*What you are asked to do*.
Write out the entries below exactly, starting at the first line and stopping after the line that contains "FH = Vector((math.cos(AZ), math.sin(AZ), 0))"; skip all pictures.

[Entries from a dataset]

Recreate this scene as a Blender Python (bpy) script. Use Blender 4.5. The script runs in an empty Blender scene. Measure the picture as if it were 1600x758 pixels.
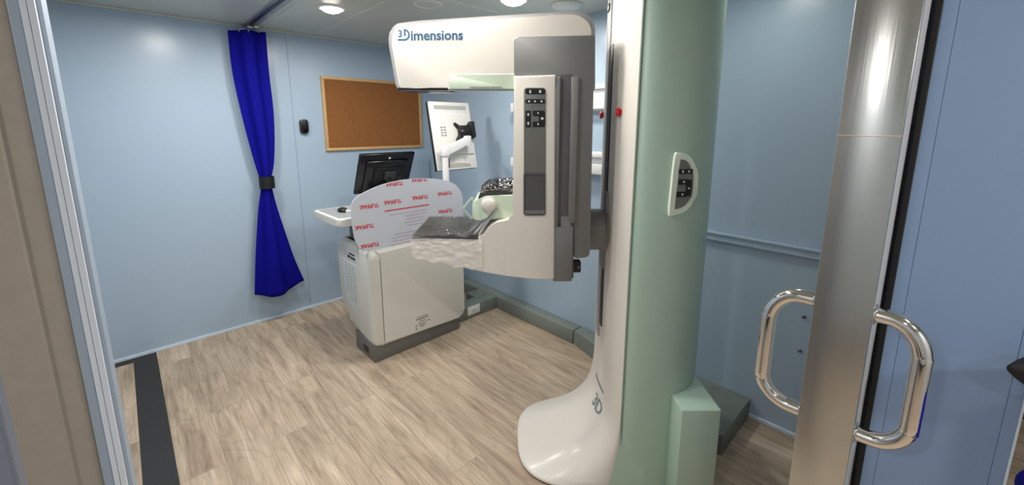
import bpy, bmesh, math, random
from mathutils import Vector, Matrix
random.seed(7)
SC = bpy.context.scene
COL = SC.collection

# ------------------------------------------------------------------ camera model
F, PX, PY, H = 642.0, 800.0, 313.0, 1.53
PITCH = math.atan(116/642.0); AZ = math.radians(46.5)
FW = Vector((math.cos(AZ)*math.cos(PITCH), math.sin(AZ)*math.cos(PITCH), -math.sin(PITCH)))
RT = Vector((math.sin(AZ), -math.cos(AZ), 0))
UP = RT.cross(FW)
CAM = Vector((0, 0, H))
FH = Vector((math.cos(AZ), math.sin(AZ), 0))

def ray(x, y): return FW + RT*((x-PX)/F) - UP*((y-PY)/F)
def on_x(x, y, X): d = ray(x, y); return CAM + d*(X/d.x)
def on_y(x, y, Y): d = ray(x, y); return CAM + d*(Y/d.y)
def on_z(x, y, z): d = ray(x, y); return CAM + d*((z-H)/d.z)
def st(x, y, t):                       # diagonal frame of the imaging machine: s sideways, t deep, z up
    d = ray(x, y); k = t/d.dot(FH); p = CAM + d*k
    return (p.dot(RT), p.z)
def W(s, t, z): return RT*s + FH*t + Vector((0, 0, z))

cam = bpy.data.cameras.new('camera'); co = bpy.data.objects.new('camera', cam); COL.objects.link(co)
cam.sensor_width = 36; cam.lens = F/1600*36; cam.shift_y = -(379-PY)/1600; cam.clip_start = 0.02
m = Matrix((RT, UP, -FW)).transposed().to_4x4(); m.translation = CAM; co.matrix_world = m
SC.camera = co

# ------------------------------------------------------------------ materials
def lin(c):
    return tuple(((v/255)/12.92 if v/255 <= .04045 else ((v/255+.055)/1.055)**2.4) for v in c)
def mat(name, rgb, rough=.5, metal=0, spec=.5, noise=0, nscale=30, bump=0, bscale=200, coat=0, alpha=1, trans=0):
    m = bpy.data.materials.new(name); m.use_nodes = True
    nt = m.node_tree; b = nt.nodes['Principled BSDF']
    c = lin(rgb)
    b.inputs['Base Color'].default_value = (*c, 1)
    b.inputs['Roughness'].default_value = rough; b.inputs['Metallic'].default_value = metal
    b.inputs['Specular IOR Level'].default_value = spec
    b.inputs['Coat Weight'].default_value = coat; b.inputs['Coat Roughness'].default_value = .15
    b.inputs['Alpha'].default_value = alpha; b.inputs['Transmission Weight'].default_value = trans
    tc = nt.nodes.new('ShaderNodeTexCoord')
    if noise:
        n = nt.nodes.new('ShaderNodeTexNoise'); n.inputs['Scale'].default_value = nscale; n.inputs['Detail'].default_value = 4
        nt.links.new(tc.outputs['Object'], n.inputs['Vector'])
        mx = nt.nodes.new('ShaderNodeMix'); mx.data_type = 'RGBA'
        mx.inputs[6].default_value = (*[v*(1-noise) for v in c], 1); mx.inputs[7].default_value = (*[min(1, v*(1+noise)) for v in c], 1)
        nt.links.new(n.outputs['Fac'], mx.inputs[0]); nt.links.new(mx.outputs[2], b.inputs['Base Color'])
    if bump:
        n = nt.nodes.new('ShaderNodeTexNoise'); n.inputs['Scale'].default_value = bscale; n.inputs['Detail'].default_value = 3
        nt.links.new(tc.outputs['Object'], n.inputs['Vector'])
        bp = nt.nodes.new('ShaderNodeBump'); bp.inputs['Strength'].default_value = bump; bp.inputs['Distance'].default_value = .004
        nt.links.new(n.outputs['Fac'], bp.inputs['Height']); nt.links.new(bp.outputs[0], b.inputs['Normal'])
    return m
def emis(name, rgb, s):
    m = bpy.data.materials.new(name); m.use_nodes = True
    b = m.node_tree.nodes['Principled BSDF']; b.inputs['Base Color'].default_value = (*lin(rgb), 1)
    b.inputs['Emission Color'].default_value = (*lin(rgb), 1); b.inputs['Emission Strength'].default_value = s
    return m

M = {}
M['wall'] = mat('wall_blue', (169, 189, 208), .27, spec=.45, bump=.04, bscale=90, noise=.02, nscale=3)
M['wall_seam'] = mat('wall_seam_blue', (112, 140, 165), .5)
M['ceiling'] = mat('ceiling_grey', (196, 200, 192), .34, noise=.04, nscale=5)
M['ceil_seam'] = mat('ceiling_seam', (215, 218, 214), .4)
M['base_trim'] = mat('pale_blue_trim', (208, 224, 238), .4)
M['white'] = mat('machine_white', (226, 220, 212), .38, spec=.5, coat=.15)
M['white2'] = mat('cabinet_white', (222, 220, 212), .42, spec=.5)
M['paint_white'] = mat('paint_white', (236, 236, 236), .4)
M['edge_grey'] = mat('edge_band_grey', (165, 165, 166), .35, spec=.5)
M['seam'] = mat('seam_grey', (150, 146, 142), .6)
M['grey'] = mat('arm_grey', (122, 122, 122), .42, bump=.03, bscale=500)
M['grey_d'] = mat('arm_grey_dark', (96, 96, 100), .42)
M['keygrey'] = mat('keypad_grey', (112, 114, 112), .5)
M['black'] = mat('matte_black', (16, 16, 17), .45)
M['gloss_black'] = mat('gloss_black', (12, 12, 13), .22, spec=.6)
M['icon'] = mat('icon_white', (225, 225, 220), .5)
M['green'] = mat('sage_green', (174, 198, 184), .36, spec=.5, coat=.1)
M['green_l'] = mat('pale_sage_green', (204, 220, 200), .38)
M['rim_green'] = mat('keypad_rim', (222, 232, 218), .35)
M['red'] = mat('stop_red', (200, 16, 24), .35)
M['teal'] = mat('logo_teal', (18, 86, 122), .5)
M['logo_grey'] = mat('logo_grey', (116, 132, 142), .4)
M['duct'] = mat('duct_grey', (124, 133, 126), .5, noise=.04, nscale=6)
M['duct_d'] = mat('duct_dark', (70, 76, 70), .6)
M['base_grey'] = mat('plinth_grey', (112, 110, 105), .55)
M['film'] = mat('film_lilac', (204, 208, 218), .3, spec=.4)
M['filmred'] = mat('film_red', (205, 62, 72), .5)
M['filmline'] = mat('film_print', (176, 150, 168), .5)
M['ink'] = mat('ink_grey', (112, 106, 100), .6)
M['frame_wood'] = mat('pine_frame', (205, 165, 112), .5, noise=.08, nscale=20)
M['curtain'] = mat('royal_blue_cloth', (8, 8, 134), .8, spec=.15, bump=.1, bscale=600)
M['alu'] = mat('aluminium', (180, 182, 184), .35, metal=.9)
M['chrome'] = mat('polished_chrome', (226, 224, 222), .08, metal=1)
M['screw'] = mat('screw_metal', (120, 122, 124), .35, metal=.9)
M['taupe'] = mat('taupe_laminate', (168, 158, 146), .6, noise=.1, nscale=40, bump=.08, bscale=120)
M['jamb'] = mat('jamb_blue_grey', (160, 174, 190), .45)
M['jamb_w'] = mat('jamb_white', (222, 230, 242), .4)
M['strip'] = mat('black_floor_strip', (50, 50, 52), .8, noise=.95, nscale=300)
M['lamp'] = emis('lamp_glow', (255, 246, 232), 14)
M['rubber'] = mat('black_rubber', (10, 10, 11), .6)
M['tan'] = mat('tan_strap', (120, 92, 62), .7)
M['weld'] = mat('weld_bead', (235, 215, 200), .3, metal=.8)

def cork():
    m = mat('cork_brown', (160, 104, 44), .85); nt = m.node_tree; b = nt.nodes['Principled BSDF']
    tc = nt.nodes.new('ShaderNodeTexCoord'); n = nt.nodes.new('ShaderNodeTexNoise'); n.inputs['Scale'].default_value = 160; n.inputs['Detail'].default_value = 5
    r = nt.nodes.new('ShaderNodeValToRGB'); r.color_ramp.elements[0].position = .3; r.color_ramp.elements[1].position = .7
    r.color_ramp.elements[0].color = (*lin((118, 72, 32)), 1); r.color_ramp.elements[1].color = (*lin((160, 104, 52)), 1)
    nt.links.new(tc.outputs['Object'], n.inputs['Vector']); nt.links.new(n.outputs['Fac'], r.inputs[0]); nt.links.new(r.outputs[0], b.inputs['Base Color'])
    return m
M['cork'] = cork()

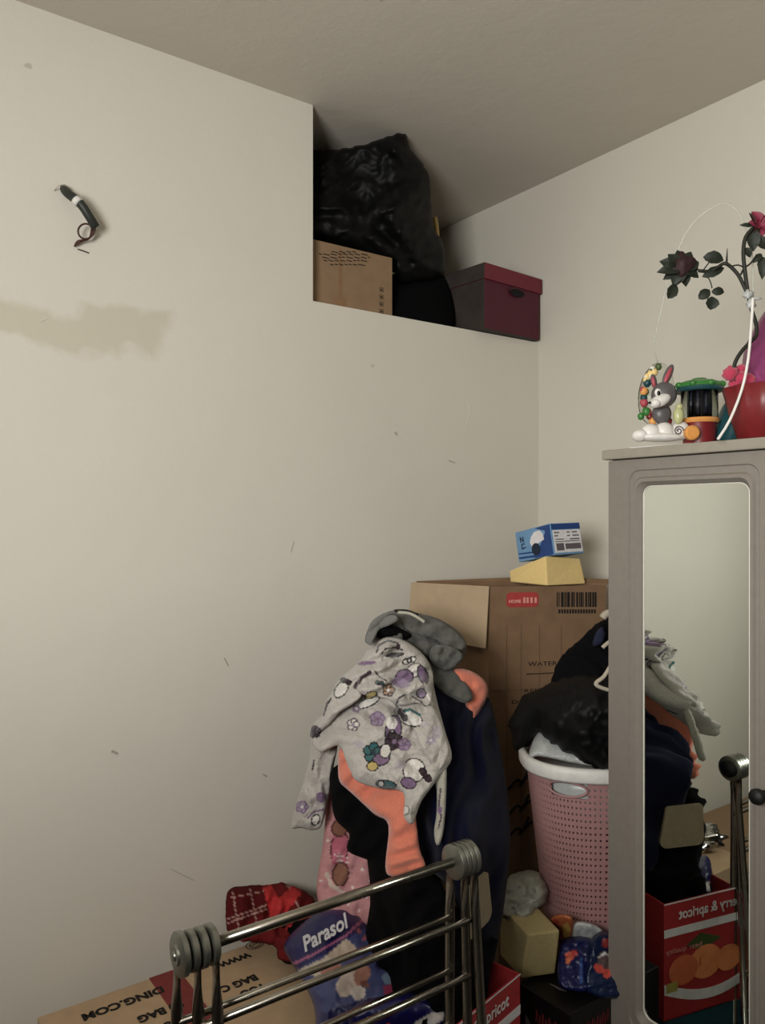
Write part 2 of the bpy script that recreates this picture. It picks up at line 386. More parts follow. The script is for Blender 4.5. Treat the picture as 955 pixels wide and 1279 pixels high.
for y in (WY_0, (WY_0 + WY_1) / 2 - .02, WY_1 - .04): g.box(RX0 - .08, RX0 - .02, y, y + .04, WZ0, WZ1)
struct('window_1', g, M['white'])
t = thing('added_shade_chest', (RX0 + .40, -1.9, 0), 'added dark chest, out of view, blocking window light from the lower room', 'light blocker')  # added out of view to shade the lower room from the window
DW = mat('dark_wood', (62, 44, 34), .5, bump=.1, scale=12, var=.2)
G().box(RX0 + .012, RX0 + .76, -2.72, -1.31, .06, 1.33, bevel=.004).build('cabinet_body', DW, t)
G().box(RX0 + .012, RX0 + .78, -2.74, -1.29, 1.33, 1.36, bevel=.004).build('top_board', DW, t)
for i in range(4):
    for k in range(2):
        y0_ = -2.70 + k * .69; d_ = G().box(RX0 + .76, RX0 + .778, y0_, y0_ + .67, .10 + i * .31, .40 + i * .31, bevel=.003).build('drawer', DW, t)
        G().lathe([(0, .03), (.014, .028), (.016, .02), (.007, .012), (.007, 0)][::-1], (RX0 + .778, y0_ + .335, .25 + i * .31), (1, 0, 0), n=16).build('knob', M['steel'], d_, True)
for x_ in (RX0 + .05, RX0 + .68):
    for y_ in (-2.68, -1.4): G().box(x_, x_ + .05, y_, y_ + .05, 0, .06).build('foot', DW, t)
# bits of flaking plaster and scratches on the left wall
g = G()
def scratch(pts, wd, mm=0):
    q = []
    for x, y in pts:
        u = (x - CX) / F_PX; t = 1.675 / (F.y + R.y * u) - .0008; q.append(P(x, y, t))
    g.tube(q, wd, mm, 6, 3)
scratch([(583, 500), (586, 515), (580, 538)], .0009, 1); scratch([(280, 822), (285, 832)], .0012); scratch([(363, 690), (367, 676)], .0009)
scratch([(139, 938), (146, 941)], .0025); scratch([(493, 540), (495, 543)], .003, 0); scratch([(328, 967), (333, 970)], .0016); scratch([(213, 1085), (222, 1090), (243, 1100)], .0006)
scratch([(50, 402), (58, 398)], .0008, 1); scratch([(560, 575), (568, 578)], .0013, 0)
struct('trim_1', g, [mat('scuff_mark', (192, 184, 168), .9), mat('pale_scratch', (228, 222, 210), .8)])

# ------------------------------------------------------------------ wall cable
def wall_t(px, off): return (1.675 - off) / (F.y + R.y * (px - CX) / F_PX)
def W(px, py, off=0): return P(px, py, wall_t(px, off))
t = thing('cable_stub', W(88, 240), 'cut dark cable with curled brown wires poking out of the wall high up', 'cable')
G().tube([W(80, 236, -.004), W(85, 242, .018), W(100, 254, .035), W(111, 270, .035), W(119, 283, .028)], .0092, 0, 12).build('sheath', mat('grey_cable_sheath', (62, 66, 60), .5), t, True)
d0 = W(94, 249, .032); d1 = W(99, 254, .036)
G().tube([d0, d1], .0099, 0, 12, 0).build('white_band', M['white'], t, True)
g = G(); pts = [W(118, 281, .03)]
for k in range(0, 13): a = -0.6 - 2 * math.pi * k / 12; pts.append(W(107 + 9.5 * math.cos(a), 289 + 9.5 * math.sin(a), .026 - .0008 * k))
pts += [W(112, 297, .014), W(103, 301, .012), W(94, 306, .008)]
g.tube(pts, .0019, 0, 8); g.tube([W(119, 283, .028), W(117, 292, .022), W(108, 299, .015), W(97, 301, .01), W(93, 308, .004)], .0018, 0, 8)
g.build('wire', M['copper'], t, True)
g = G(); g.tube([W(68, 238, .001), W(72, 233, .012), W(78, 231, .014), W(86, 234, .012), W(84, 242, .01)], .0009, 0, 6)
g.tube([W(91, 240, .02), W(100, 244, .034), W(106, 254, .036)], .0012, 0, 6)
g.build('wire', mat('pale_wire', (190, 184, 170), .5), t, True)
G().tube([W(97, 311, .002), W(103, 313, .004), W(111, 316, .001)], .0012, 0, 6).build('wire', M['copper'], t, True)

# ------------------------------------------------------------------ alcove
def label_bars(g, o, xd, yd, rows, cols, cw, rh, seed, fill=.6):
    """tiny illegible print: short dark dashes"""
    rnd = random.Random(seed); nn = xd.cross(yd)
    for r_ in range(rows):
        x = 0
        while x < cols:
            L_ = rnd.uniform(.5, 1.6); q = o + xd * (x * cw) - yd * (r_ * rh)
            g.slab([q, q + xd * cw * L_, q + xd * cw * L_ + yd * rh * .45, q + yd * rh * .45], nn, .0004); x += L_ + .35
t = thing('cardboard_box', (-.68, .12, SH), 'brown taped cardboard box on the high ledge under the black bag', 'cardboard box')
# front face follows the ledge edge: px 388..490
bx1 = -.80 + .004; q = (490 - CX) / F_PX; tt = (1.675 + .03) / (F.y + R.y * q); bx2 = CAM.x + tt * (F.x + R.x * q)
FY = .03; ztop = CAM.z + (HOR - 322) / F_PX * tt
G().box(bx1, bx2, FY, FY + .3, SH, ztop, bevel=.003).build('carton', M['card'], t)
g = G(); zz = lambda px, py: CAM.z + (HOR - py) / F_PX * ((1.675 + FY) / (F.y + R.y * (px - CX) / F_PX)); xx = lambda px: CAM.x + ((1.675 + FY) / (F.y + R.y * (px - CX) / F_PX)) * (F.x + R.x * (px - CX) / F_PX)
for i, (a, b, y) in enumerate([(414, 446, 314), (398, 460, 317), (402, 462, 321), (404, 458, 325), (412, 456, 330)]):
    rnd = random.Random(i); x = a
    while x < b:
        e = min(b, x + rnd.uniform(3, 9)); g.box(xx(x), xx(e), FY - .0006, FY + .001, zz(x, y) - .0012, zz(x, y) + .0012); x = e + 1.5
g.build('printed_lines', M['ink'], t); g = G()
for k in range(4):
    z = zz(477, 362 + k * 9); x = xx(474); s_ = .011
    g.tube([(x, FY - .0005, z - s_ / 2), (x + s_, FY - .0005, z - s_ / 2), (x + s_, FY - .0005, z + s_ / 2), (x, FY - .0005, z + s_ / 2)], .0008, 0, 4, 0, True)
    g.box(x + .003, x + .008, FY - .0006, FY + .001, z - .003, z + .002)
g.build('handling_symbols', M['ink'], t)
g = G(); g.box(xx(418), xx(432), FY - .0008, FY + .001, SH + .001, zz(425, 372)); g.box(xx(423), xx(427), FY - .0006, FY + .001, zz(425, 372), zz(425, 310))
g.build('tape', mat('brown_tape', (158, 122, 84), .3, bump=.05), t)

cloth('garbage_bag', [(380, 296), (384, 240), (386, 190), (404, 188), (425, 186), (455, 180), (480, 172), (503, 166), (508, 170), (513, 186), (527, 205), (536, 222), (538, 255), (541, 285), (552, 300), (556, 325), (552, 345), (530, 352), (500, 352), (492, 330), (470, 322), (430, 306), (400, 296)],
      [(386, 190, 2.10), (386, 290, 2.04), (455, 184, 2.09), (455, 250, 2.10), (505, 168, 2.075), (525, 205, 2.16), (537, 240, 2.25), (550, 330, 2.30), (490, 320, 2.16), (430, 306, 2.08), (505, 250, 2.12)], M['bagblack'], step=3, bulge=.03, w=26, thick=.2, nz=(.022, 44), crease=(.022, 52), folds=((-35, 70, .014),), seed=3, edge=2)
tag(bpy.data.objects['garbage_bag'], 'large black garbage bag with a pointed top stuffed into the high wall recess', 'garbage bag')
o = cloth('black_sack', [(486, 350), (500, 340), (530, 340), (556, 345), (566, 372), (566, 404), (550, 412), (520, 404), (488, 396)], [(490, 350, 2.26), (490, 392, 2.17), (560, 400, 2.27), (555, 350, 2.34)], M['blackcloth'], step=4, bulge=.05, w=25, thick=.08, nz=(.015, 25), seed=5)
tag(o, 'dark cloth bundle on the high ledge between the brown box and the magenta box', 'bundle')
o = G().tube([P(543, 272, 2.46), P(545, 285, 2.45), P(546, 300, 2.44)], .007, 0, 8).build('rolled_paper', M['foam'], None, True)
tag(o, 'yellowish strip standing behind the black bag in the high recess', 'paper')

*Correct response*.
Recreate this scene as a Blender Python (bpy) script. Use Blender 4.5. The script runs in an empty Blender scene. Measure the picture as if it were 1600x758 pixels.
import bpy, bmesh, math, random
from mathutils import Vector, Matrix
random.seed(7)
SC = bpy.context.scene
COL = SC.collection

# ------------------------------------------------------------------ camera model
F, PX, PY, H = 642.0, 800.0, 313.0, 1.53
PITCH = math.atan(116/642.0); AZ = math.radians(46.5)
FW = Vector((math.cos(AZ)*math.cos(PITCH), math.sin(AZ)*math.cos(PITCH), -math.sin(PITCH)))
RT = Vector((math.sin(AZ), -math.cos(AZ), 0))
UP = RT.cross(FW)
CAM = Vector((0, 0, H))
FH = Vector((math.cos(AZ), math.sin(AZ), 0))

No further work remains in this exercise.